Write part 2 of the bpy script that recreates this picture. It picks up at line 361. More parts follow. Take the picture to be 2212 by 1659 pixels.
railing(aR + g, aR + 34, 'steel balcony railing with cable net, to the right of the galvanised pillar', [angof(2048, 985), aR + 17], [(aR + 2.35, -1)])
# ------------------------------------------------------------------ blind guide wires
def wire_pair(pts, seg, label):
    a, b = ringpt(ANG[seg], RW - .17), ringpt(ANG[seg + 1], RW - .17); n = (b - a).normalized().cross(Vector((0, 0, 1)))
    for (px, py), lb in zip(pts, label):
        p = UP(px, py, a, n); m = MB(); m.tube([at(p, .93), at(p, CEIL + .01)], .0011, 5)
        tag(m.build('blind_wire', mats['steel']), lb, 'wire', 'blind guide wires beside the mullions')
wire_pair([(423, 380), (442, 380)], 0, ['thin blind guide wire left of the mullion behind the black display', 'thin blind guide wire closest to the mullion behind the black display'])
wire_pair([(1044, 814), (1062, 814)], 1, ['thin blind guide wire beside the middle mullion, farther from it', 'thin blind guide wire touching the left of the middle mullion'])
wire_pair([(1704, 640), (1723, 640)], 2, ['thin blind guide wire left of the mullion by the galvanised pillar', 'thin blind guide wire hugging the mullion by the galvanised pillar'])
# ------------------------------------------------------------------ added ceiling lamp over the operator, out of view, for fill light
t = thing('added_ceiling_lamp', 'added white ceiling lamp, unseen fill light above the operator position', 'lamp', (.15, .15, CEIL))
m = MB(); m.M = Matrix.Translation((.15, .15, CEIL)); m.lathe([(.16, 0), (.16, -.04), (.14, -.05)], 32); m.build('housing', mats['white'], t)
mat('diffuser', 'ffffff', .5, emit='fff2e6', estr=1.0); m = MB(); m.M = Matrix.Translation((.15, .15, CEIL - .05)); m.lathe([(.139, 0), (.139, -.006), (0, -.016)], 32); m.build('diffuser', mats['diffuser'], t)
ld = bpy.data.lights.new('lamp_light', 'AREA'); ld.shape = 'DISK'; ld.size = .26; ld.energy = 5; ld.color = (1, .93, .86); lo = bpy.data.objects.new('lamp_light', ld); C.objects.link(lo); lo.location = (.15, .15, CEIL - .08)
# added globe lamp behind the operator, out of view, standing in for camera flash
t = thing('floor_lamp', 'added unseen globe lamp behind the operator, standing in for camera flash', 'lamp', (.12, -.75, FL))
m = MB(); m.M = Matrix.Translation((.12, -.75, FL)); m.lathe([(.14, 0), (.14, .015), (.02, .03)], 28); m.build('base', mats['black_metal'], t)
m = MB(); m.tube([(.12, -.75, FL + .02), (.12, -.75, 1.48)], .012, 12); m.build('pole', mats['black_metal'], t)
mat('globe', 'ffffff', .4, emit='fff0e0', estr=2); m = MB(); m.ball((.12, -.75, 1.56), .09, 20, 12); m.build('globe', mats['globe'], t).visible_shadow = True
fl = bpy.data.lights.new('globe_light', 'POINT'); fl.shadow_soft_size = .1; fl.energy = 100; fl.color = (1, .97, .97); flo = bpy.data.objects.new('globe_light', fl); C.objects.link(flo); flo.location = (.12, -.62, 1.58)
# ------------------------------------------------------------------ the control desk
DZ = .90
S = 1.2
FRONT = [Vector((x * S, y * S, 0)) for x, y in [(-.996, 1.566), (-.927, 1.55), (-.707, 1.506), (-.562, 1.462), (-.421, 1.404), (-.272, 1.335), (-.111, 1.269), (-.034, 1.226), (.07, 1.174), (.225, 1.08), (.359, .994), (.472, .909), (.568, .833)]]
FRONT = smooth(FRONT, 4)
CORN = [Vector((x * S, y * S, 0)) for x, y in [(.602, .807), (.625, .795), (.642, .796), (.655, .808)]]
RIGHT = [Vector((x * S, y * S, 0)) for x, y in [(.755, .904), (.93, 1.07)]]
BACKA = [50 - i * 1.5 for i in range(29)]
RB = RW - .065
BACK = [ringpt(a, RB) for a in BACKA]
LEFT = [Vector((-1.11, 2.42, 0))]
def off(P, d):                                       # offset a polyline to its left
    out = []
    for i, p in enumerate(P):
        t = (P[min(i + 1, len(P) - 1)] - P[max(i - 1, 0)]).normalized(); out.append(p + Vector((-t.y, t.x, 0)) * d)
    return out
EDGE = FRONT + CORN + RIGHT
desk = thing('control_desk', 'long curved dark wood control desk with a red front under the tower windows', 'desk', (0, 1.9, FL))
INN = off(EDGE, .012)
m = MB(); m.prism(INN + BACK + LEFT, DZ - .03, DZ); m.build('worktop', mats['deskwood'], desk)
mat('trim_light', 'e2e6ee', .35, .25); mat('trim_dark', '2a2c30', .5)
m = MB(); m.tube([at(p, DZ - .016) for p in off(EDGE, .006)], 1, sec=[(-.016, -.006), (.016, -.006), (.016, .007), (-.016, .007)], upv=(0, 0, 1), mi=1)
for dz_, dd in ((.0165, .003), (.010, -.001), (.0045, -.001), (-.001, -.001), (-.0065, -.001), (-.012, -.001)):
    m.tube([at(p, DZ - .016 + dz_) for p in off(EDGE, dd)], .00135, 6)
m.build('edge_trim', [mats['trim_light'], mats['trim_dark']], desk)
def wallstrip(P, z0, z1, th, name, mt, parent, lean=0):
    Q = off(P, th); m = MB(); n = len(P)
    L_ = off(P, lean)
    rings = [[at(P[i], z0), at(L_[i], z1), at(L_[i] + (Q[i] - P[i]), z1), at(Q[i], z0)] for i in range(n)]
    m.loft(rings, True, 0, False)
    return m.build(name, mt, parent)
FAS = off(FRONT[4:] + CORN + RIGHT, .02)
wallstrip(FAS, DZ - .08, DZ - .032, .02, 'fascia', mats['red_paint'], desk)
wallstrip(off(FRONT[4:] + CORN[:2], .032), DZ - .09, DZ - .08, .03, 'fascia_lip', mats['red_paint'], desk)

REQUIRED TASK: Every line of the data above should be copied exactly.

PROBLEM SOLUTION:
Write part 2 of the bpy script that recreates this picture. It picks up at line 361. More parts follow. Take the picture to be 2212 by 1659 pixels.
railing(aR + g, aR + 34, 'steel balcony railing with cable net, to the right of the galvanised pillar', [angof(2048, 985), aR + 17], [(aR + 2.35, -1)])
# ------------------------------------------------------------------ blind guide wires
def wire_pair(pts, seg, label):
    a, b = ringpt(ANG[seg], RW - .17), ringpt(ANG[seg + 1], RW - .17); n = (b - a).normalized().cross(Vector((0, 0, 1)))
    for (px, py), lb in zip(pts, label):
        p = UP(px, py, a, n); m = MB(); m.tube([at(p, .93), at(p, CEIL + .01)], .0011, 5)
        tag(m.build('blind_wire', mats['steel']), lb, 'wire', 'blind guide wires beside the mullions')
wire_pair([(423, 380), (442, 380)], 0, ['thin blind guide wire left of the mullion behind the black display', 'thin blind guide wire closest to the mullion behind the black display'])
wire_pair([(1044, 814), (1062, 814)], 1, ['thin blind guide wire beside the middle mullion, farther from it', 'thin blind guide wire touching the left of the middle mullion'])
wire_pair([(1704, 640), (1723, 640)], 2, ['thin blind guide wire left of the mullion by the galvanised pillar', 'thin blind guide wire hugging the mullion by the galvanised pillar'])
# ------------------------------------------------------------------ added ceiling lamp over the operator, out of view, for fill light
t = thing('added_ceiling_lamp', 'added white ceiling lamp, unseen fill light above the operator position', 'lamp', (.15, .15, CEIL))
m = MB(); m.M = Matrix.Translation((.15, .15, CEIL)); m.lathe([(.16, 0), (.16, -.04), (.14, -.05)], 32); m.build('housing', mats['white'], t)
mat('diffuser', 'ffffff', .5, emit='fff2e6', estr=1.0); m = MB(); m.M = Matrix.Translation((.15, .15, CEIL - .05)); m.lathe([(.139, 0), (.139, -.006), (0, -.016)], 32); m.build('diffuser', mats['diffuser'], t)
ld = bpy.data.lights.new('lamp_light', 'AREA'); ld.shape = 'DISK'; ld.size = .26; ld.energy = 5; ld.color = (1, .93, .86); lo = bpy.data.objects.new('lamp_light', ld); C.objects.link(lo); lo.location = (.15, .15, CEIL - .08)
# added globe lamp behind the operator, out of view, standing in for camera flash
t = thing('floor_lamp', 'added unseen globe lamp behind the operator, standing in for camera flash', 'lamp', (.12, -.75, FL))
m = MB(); m.M = Matrix.Translation((.12, -.75, FL)); m.lathe([(.14, 0), (.14, .015), (.02, .03)], 28); m.build('base', mats['black_metal'], t)
m = MB(); m.tube([(.12, -.75, FL + .02), (.12, -.75, 1.48)], .012, 12); m.build('pole', mats['black_metal'], t)
mat('globe', 'ffffff', .4, emit='fff0e0', estr=2); m = MB(); m.ball((.12, -.75, 1.56), .09, 20, 12); m.build('globe', mats['globe'], t).visible_shadow = True
fl = bpy.data.lights.new('globe_light', 'POINT'); fl.shadow_soft_size = .1; fl.energy = 100; fl.color = (1, .97, .97); flo = bpy.data.objects.new('globe_light', fl); C.objects.link(flo); flo.location = (.12, -.62, 1.58)
# ------------------------------------------------------------------ the control desk
DZ = .90
S = 1.2
FRONT = [Vector((x * S, y * S, 0)) for x, y in [(-.996, 1.566), (-.927, 1.55), (-.707, 1.506), (-.562, 1.462), (-.421, 1.404), (-.272, 1.335), (-.111, 1.269), (-.034, 1.226), (.07, 1.174), (.225, 1.08), (.359, .994), (.472, .909), (.568, .833)]]
FRONT = smooth(FRONT, 4)
CORN = [Vector((x * S, y * S, 0)) for x, y in [(.602, .807), (.625, .795), (.642, .796), (.655, .808)]]
RIGHT = [Vector((x * S, y * S, 0)) for x, y in [(.755, .904), (.93, 1.07)]]
BACKA = [50 - i * 1.5 for i in range(29)]
RB = RW - .065
BACK = [ringpt(a, RB) for a in BACKA]
LEFT = [Vector((-1.11, 2.42, 0))]
def off(P, d):                                       # offset a polyline to its left
    out = []
    for i, p in enumerate(P):
        t = (P[min(i + 1, len(P) - 1)] - P[max(i - 1, 0)]).normalized(); out.append(p + Vector((-t.y, t.x, 0)) * d)
    return out
EDGE = FRONT + CORN + RIGHT
desk = thing('control_desk', 'long curved dark wood control desk with a red front under the tower windows', 'desk', (0, 1.9, FL))
INN = off(EDGE, .012)
m = MB(); m.prism(INN + BACK + LEFT, DZ - .03, DZ); m.build('worktop', mats['deskwood'], desk)
mat('trim_light', 'e2e6ee', .35, .25); mat('trim_dark', '2a2c30', .5)
m = MB(); m.tube([at(p, DZ - .016) for p in off(EDGE, .006)], 1, sec=[(-.016, -.006), (.016, -.006), (.016, .007), (-.016, .007)], upv=(0, 0, 1), mi=1)
for dz_, dd in ((.0165, .003), (.010, -.001), (.0045, -.001), (-.001, -.001), (-.0065, -.001), (-.012, -.001)):
    m.tube([at(p, DZ - .016 + dz_) for p in off(EDGE, dd)], .00135, 6)
m.build('edge_trim', [mats['trim_light'], mats['trim_dark']], desk)
def wallstrip(P, z0, z1, th, name, mt, parent, lean=0):
    Q = off(P, th); m = MB(); n = len(P)
    L_ = off(P, lean)
    rings = [[at(P[i], z0), at(L_[i], z1), at(L_[i] + (Q[i] - P[i]), z1), at(Q[i], z0)] for i in range(n)]
    m.loft(rings, True, 0, False)
    return m.build(name, mt, parent)
FAS = off(FRONT[4:] + CORN + RIGHT, .02)
wallstrip(FAS, DZ - .08, DZ - .032, .02, 'fascia', mats['red_paint'], desk)
wallstrip(off(FRONT[4:] + CORN[:2], .032), DZ - .09, DZ - .08, .03, 'fascia_lip', mats['red_paint'], desk)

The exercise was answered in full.